Ohne Label im Rücken bleibt Fingaz dennoch ungebrochen gefragt. Nach "Meine Zeit" und "Der Ghettotraum In Handarbeit" von Massiv, beliefert er mit Haftbefehl ("Azzlack Stereotyp") und Farid Bang ("Der Letzte Tag Deines Lebens") zwei der wichtigsten Newcomer mit Instrumentals. International arbeitet er für den französischen Sänger M. Pokora, dessen Album "À la Poursuite Du Bonheur" mit Dreifach-Platin in seinem Heimatland ausgezeichnet wird.

Auf dem hiesigen Markt folgen kommerzielle Erfolge und Goldene Schallplatten durch seine Beteiligung an "Jung, Brutal, Gutaussehend 2" von Kollegah und Farid Bang. Mit "Du Kennst Den Westen" und "Dissen Aus Prinzip" erhalten zwei seiner produzierten Stücke visuelle Umsetzungen. Rückblickend schwärmt Brisk Fingaz von der Zusammenarbeit. Farid Bang habe ihn angerufen "und sagte, ich solle ihm Beats schicken. Da ich aber so gut wie nichts in der Zeit produziert hatte, konnte ich ihm nur sagen, dass ich ihm nichts Großartiges schicken könnte. Er bestand aber drauf und so schickte ich ihm ein kleines Paket, worauf er wieder anrief und sagte: 'Brisk, du hast den Vogel abgeschossen, wir nehmen vier Beats für unser Album'."

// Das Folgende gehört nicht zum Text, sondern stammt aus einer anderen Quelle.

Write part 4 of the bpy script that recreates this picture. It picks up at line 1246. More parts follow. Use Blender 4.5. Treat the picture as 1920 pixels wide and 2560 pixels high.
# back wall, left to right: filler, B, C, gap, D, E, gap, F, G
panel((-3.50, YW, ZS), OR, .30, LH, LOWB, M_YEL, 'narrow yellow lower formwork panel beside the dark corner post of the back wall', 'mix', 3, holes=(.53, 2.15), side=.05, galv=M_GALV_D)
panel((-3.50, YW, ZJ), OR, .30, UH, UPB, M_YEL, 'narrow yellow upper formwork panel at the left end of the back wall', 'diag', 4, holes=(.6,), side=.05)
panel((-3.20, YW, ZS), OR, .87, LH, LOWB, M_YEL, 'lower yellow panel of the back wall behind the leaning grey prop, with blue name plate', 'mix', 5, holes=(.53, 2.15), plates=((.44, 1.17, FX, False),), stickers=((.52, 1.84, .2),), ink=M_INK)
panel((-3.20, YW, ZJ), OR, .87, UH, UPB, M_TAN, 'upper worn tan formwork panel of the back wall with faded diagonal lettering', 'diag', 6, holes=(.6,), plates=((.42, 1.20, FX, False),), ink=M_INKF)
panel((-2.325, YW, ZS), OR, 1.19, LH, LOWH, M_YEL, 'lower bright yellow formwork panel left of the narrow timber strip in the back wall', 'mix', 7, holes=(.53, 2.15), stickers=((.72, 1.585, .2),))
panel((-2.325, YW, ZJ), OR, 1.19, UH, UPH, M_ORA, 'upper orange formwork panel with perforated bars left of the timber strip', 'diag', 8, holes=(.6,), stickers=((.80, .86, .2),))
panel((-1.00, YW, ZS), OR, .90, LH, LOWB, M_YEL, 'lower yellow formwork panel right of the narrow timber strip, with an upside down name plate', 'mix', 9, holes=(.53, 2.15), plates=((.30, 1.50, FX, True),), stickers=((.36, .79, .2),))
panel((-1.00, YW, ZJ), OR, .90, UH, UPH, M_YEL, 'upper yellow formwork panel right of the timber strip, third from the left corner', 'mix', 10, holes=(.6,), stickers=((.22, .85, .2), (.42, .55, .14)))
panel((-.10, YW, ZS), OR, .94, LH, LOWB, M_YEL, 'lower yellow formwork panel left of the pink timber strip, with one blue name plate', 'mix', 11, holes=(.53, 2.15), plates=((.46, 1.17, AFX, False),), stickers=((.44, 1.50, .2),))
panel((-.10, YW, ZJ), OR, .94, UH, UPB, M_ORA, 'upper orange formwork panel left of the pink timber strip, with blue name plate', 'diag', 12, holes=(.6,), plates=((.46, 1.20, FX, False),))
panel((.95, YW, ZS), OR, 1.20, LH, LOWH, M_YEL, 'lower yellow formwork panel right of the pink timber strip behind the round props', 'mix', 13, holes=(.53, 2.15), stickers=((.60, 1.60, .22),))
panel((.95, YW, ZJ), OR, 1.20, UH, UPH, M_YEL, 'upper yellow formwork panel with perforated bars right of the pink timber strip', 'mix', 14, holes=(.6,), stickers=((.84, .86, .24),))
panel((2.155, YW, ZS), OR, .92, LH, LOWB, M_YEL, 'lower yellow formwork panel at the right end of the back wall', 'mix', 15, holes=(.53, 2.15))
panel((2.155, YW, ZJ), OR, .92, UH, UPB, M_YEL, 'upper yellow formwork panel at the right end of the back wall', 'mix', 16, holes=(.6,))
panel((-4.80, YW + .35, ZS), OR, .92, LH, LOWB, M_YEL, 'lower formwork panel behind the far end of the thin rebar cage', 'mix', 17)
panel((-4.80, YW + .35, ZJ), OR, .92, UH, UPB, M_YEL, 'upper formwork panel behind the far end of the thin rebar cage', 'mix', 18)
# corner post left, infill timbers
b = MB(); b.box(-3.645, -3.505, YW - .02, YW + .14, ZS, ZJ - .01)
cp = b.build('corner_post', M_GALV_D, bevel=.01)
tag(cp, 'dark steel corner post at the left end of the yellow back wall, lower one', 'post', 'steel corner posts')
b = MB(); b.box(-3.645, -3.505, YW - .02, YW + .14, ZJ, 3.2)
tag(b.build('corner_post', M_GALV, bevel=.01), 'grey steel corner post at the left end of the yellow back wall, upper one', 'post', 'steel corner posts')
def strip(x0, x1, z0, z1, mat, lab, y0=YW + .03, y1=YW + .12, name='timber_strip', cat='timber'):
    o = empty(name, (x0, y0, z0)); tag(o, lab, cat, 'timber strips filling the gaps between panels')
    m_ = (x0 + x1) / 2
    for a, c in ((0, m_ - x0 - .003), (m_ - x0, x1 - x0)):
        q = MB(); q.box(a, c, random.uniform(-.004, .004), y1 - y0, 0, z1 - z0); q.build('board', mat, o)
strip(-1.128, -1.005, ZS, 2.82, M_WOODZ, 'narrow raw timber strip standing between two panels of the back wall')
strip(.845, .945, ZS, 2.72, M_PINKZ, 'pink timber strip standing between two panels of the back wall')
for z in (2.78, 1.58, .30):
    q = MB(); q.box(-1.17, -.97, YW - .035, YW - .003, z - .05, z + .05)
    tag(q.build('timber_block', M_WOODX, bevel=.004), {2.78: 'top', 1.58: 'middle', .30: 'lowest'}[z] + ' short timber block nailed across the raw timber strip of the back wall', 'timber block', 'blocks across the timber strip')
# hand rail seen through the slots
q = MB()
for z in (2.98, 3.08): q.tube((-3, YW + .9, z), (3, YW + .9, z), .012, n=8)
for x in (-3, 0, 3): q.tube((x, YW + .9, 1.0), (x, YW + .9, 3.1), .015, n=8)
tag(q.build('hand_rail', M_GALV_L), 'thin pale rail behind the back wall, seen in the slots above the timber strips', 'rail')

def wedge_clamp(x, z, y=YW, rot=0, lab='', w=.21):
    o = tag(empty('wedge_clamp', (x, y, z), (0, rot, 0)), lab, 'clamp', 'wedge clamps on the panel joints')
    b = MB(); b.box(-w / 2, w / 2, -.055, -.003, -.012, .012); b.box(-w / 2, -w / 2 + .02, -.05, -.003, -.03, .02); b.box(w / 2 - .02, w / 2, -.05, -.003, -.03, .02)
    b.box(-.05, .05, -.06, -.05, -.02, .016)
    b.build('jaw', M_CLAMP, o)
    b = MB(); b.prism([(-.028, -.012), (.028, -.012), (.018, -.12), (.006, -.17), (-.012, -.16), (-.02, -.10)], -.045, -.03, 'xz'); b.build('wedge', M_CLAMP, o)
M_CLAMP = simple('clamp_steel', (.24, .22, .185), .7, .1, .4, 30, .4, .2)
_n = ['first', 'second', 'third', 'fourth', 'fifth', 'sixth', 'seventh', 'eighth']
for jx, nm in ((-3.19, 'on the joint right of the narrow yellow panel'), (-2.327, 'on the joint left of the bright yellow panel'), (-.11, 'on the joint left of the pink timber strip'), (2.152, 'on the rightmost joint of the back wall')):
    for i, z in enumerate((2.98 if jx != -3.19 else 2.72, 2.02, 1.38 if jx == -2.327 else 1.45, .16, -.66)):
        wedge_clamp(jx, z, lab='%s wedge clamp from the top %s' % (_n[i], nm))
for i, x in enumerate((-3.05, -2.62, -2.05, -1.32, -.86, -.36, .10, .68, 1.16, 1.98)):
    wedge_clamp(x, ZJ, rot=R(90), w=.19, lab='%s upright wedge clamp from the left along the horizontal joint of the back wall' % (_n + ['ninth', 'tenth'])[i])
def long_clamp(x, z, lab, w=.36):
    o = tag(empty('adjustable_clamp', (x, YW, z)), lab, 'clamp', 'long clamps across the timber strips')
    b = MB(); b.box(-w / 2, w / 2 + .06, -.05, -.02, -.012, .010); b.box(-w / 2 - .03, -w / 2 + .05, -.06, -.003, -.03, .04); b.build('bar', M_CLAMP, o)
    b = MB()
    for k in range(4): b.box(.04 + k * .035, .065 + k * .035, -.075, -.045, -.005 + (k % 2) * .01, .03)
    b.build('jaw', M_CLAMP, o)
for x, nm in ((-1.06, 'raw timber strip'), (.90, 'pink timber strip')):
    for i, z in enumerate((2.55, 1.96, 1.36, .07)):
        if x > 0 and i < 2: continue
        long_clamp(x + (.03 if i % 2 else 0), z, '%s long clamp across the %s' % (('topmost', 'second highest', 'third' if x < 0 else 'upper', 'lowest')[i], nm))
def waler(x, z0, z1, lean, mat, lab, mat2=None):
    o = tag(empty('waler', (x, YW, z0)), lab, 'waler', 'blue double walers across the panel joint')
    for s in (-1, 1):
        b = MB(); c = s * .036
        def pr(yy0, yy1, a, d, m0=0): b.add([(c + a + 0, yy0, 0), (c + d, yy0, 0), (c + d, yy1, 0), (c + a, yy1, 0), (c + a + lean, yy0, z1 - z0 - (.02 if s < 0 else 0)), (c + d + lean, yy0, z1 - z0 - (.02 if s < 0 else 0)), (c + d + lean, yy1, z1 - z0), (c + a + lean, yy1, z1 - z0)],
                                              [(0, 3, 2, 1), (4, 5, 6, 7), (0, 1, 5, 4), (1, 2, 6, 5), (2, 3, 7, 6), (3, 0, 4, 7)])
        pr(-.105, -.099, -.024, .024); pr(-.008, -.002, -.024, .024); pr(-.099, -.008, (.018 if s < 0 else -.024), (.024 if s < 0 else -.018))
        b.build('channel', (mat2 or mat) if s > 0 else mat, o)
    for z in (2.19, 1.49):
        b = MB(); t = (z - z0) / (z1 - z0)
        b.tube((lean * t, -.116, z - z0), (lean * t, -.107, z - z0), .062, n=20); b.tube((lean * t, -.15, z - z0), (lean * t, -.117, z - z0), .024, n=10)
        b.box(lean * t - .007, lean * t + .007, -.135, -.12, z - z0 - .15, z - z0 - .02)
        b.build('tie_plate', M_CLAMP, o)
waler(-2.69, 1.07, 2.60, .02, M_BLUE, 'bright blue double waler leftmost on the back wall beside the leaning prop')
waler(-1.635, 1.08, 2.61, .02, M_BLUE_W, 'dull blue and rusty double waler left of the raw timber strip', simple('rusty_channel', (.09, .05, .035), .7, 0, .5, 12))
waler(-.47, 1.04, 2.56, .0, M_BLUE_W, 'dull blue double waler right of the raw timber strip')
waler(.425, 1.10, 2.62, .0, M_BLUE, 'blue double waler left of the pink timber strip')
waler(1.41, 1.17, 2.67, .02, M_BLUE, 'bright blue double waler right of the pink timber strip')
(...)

Brisk Fingaz bleibt weiterhin gefragt. So hinterlässt er auf "Mama" von MoTrip ebenso seine Spuren wie auf "Augenzeuge" von JoKa, "Neue Deutsche Welle 2" und "Keiner Kommt Klar Mit Mir" von Fler, "Leben 2" von Azad und "Zurück Zum Glück" von PA Sports. 2016 kommt es nach elf Jahren Funkstille zur Wiedervereinigung mit Spax. Auf die erste EP "Privatvorstellung" folgen die Kollaborationen "Wahrheit" in limitierter Auflage und 2019 "Diamanten & Pechstein". Mit entschleunigten Boom-Bap-Beats schließt sich somit eine Dekade nach seinem Durchbruch der Kreis für Brisk Fingaz.